Exercise instructions: Beginning with the first line below, please repeat the material exactly, ending with the line that includes "S.cycles.sample_clamp_indirect = 6.0".

# # # # #

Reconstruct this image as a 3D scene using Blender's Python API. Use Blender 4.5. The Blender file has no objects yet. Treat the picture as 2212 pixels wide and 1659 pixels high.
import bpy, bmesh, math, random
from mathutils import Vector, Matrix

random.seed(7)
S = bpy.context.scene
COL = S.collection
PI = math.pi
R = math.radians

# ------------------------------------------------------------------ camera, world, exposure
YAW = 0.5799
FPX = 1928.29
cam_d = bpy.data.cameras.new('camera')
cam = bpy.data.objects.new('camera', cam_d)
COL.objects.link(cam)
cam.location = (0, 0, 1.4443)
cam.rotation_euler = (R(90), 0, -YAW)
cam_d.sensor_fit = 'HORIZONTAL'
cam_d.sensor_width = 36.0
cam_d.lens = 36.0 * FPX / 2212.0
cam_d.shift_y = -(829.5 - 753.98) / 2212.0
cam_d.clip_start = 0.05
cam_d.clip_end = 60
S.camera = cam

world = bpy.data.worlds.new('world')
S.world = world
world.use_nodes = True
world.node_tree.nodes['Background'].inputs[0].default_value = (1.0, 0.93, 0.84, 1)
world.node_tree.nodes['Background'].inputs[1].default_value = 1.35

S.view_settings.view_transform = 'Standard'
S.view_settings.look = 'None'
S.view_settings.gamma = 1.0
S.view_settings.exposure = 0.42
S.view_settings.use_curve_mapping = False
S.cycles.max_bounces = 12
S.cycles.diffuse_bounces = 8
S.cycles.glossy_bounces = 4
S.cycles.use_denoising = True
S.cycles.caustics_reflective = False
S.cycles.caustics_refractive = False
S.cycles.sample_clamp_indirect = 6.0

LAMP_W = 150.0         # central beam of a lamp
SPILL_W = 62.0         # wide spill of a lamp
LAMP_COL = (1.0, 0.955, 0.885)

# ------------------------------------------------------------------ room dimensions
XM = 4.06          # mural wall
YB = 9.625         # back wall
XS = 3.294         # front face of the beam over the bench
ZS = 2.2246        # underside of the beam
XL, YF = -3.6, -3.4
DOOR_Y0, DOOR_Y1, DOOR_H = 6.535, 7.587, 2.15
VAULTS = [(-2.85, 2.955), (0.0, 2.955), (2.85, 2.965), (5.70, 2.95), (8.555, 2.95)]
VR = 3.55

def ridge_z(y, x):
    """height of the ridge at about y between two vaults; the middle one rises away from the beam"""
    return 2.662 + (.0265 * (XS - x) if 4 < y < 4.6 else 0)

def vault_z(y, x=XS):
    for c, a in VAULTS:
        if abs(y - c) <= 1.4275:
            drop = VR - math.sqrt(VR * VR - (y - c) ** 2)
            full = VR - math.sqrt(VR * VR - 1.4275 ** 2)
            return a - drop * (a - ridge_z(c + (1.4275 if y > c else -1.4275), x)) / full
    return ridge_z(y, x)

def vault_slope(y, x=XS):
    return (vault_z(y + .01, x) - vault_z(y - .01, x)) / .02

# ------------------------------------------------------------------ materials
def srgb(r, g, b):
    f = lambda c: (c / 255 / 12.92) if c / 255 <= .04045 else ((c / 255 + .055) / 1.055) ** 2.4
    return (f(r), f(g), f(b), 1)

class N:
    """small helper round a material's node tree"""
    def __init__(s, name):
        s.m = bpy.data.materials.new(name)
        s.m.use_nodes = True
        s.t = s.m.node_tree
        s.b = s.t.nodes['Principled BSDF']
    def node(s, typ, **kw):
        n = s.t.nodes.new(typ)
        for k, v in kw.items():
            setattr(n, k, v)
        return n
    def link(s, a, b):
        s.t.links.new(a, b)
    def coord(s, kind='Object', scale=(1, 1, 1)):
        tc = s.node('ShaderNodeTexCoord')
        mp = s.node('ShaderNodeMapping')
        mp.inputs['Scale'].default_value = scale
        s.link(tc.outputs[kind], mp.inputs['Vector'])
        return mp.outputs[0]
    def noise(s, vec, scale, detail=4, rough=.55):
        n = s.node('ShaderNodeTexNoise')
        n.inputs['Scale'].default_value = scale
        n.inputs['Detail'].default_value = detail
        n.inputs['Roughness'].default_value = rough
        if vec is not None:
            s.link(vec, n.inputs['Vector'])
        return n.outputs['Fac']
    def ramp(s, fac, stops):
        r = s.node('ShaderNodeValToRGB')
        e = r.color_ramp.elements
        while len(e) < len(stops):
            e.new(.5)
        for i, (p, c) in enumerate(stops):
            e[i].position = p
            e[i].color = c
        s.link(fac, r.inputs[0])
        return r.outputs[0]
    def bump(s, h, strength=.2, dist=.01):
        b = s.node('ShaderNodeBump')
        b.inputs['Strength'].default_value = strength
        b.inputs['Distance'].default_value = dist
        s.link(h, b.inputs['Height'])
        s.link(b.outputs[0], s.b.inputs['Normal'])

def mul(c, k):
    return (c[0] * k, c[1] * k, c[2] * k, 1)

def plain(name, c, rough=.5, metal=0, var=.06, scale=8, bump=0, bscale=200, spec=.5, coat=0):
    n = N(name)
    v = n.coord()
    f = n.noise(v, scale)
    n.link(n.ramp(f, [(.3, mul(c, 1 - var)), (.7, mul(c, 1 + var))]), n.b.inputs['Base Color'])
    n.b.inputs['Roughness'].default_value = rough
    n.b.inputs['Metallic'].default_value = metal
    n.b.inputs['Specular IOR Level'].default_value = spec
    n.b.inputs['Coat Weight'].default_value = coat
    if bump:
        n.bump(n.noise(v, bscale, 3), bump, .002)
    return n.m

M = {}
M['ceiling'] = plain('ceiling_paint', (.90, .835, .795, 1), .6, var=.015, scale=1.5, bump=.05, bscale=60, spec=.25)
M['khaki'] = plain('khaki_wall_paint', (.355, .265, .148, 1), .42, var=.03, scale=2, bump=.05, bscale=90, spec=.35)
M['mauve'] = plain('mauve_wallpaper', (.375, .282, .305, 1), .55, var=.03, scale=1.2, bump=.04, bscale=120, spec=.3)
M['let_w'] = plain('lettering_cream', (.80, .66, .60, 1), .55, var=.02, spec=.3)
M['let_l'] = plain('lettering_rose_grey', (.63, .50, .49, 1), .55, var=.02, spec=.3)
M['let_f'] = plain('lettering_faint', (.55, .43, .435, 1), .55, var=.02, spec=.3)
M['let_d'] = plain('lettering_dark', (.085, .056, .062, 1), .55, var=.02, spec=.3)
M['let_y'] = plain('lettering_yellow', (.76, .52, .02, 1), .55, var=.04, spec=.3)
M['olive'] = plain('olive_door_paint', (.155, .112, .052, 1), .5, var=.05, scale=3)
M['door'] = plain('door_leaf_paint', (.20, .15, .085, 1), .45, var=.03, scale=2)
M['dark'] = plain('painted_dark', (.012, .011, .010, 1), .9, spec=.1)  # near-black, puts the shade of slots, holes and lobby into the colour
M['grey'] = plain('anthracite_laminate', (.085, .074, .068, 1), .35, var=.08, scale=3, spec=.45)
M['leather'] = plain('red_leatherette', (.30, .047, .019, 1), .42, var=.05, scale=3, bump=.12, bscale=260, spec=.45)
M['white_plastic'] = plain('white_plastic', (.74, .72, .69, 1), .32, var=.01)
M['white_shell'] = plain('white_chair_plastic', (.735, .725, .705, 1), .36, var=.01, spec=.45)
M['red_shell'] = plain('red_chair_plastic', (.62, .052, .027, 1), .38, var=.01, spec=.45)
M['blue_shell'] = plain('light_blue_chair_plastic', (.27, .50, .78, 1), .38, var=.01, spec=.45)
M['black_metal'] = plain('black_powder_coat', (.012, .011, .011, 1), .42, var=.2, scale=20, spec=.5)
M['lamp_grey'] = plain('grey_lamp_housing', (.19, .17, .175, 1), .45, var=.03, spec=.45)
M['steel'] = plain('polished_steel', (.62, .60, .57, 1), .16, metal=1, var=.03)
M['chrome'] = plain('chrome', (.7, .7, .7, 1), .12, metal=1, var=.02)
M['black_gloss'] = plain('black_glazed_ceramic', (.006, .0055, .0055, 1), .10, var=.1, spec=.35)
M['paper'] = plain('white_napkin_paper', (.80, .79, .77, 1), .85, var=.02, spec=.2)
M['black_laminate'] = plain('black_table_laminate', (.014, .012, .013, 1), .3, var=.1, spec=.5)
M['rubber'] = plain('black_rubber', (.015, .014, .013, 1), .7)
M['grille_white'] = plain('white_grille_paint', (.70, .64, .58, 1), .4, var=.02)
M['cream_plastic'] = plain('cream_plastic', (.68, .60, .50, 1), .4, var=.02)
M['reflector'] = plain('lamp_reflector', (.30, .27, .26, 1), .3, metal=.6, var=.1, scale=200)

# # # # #

Solution for this exercise:
Reconstruct this image as a 3D scene using Blender's Python API. Use Blender 4.5. The Blender file has no objects yet. Treat the picture as 2212 pixels wide and 1659 pixels high.
import bpy, bmesh, math, random
from mathutils import Vector, Matrix

random.seed(7)
S = bpy.context.scene
COL = S.collection
PI = math.pi
R = math.radians

# ------------------------------------------------------------------ camera, world, exposure
YAW = 0.5799
FPX = 1928.29
cam_d = bpy.data.cameras.new('camera')
cam = bpy.data.objects.new('camera', cam_d)
COL.objects.link(cam)
cam.location = (0, 0, 1.4443)
cam.rotation_euler = (R(90), 0, -YAW)
cam_d.sensor_fit = 'HORIZONTAL'
cam_d.sensor_width = 36.0
cam_d.lens = 36.0 * FPX / 2212.0
cam_d.shift_y = -(829.5 - 753.98) / 2212.0
cam_d.clip_start = 0.05
cam_d.clip_end = 60
S.camera = cam

world = bpy.data.worlds.new('world')
S.world = world
world.use_nodes = True
world.node_tree.nodes['Background'].inputs[0].default_value = (1.0, 0.93, 0.84, 1)
world.node_tree.nodes['Background'].inputs[1].default_value = 1.35

S.view_settings.view_transform = 'Standard'
S.view_settings.look = 'None'
S.view_settings.gamma = 1.0
S.view_settings.exposure = 0.42
S.view_settings.use_curve_mapping = False
S.cycles.max_bounces = 12
S.cycles.diffuse_bounces = 8
S.cycles.glossy_bounces = 4
S.cycles.use_denoising = True
S.cycles.caustics_reflective = False
S.cycles.caustics_refractive = False
S.cycles.sample_clamp_indirect = 6.0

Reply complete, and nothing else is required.